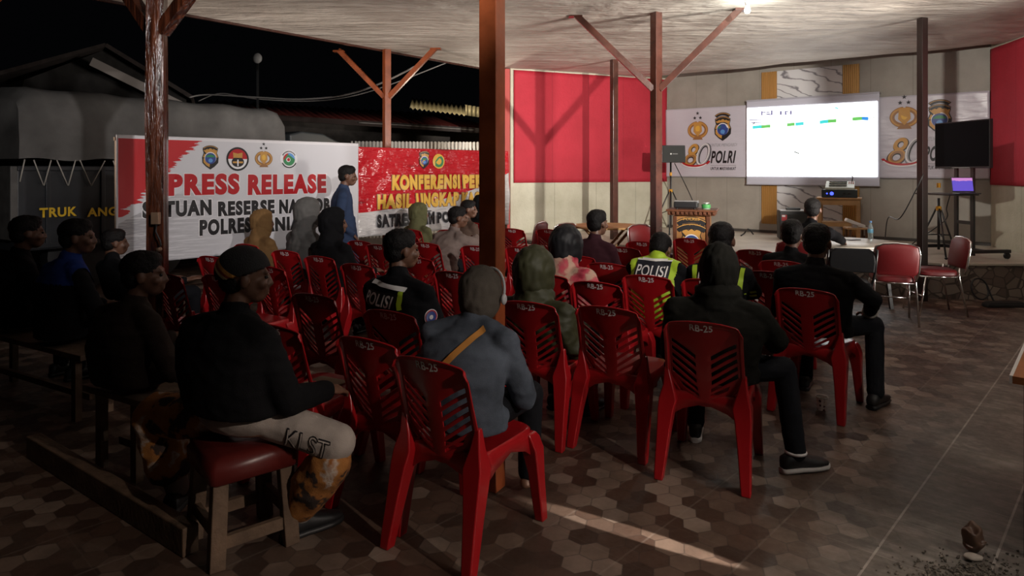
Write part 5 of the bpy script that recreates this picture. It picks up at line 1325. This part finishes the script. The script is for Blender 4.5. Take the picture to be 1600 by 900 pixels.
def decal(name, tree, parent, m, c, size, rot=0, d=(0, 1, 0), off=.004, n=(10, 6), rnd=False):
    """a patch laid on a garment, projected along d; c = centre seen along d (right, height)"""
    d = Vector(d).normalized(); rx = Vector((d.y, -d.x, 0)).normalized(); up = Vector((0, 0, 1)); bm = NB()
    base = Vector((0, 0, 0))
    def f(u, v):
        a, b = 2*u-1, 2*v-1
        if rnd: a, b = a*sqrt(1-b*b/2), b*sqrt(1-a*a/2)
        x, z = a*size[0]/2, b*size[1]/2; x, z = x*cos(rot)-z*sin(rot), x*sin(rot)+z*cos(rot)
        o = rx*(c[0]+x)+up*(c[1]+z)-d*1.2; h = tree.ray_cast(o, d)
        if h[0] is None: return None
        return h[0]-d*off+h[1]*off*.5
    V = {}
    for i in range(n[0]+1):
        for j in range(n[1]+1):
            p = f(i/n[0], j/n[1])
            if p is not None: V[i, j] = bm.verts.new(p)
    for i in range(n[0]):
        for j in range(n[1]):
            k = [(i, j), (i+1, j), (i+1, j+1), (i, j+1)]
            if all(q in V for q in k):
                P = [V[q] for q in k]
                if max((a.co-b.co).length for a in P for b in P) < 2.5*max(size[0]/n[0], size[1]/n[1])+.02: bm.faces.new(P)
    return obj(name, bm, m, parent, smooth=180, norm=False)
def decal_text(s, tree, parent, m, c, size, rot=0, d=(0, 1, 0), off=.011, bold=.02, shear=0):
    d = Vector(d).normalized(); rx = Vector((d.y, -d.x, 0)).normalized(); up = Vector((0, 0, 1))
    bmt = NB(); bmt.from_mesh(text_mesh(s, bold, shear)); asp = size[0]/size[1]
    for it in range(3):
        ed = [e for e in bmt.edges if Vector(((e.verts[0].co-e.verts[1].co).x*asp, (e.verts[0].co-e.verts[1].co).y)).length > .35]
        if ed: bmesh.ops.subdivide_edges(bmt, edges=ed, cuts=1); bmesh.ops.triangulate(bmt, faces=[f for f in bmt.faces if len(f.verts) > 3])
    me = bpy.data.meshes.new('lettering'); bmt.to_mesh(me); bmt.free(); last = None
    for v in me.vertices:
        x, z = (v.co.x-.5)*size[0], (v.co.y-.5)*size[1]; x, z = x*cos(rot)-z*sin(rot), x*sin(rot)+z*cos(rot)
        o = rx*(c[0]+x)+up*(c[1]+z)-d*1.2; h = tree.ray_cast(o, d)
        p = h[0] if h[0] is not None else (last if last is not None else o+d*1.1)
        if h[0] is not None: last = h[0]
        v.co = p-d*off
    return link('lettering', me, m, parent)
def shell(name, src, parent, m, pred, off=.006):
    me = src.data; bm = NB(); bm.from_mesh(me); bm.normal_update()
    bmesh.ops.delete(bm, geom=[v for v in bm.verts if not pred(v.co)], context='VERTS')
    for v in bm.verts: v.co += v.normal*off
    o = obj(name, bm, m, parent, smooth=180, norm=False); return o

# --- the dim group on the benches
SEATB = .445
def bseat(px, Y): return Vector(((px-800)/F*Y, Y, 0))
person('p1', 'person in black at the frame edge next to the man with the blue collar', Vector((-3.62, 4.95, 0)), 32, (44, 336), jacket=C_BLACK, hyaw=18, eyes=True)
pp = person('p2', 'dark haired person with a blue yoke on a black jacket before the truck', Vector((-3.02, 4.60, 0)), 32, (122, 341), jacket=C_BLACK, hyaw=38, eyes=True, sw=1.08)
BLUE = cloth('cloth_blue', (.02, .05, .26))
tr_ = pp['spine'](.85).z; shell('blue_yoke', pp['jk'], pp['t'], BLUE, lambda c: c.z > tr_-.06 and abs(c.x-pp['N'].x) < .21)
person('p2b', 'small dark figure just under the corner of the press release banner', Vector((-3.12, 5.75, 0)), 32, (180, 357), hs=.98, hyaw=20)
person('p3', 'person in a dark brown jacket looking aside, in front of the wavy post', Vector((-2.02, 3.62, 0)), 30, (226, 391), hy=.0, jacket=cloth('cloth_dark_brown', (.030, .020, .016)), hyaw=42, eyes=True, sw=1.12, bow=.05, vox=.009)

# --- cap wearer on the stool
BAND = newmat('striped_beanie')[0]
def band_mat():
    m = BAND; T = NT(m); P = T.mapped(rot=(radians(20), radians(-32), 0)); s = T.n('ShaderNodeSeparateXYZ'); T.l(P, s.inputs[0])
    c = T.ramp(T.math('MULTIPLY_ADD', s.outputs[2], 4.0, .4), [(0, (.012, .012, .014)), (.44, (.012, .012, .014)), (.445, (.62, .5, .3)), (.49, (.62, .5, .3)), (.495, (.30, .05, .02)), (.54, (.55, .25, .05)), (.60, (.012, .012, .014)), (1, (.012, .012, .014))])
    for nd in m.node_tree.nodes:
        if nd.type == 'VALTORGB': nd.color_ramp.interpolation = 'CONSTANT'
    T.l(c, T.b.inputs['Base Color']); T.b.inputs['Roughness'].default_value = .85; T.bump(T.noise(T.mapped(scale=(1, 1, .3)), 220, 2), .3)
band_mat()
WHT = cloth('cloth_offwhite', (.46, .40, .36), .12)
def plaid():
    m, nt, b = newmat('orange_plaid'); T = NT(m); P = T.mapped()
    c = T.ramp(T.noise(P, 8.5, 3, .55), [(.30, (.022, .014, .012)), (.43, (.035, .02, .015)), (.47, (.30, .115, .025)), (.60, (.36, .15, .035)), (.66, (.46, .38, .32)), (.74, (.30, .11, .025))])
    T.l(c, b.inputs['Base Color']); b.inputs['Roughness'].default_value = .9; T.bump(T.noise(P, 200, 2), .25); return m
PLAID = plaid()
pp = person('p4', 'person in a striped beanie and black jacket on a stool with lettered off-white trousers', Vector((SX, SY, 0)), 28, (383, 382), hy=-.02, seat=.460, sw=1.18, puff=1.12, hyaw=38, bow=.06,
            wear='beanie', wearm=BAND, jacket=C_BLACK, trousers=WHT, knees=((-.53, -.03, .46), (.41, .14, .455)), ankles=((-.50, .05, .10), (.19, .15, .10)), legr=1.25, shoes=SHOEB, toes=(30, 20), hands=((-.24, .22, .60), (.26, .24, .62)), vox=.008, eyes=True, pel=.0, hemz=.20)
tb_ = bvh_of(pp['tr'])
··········
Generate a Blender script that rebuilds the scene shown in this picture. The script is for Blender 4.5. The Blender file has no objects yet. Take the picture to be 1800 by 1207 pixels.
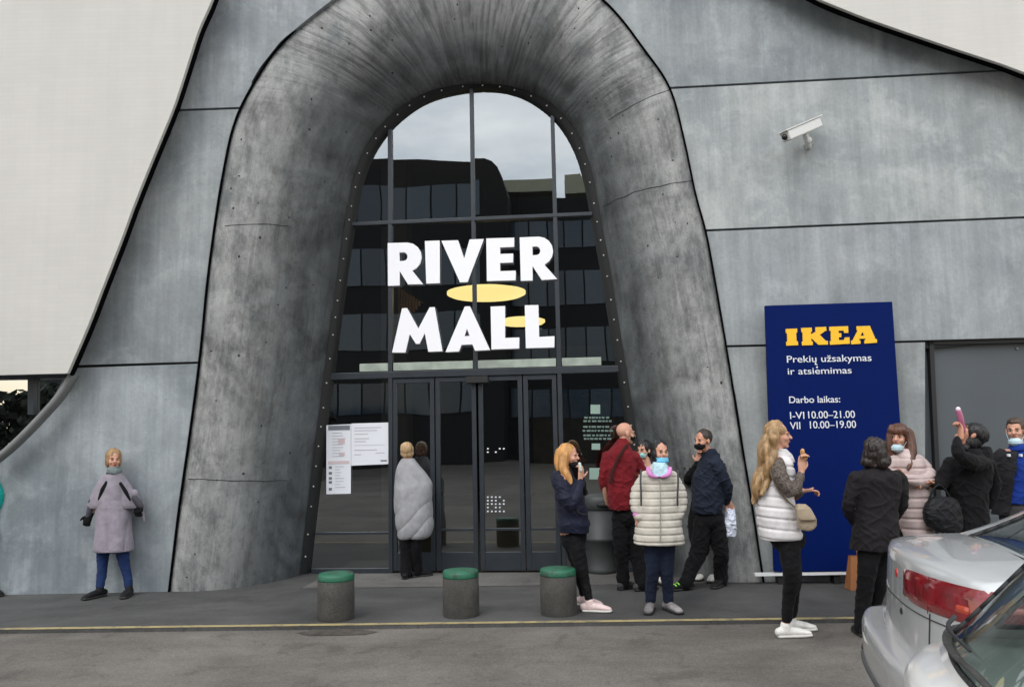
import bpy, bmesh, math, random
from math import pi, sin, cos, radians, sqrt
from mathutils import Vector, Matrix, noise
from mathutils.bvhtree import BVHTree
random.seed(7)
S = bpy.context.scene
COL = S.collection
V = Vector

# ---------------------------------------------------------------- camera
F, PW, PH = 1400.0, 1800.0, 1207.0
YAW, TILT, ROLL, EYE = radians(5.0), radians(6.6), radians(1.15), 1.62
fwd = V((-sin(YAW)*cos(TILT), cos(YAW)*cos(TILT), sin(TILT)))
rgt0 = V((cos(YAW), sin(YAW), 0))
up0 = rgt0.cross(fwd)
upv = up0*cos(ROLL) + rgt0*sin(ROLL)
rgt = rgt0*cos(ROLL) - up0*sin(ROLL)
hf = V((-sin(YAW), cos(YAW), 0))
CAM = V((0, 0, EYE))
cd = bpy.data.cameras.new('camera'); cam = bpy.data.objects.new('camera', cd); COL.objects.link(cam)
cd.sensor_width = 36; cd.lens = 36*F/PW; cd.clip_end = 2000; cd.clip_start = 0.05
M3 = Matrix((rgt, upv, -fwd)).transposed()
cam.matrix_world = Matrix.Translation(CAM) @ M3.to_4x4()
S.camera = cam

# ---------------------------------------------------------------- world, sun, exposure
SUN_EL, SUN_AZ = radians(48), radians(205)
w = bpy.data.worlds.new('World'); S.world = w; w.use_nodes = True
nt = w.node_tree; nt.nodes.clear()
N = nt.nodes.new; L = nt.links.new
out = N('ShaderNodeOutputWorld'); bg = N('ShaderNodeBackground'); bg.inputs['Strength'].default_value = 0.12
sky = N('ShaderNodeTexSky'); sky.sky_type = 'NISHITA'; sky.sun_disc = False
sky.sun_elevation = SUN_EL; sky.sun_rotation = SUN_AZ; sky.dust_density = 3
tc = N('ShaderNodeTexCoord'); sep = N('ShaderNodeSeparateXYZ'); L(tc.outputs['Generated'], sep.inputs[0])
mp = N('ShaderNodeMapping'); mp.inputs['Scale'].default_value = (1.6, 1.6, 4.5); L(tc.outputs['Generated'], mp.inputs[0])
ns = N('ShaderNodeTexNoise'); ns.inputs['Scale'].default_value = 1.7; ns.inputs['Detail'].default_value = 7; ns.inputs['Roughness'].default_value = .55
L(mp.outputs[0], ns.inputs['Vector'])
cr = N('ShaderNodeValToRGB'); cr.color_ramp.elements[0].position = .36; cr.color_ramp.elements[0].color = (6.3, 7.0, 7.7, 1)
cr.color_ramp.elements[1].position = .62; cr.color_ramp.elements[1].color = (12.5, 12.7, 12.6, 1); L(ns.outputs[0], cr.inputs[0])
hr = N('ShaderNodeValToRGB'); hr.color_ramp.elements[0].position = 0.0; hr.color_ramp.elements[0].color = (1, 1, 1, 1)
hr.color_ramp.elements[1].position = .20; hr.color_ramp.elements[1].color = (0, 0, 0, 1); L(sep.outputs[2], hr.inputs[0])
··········
Looking at the entries above, state how many lines contain "objects"; give the number alone.

*Expected output:*
2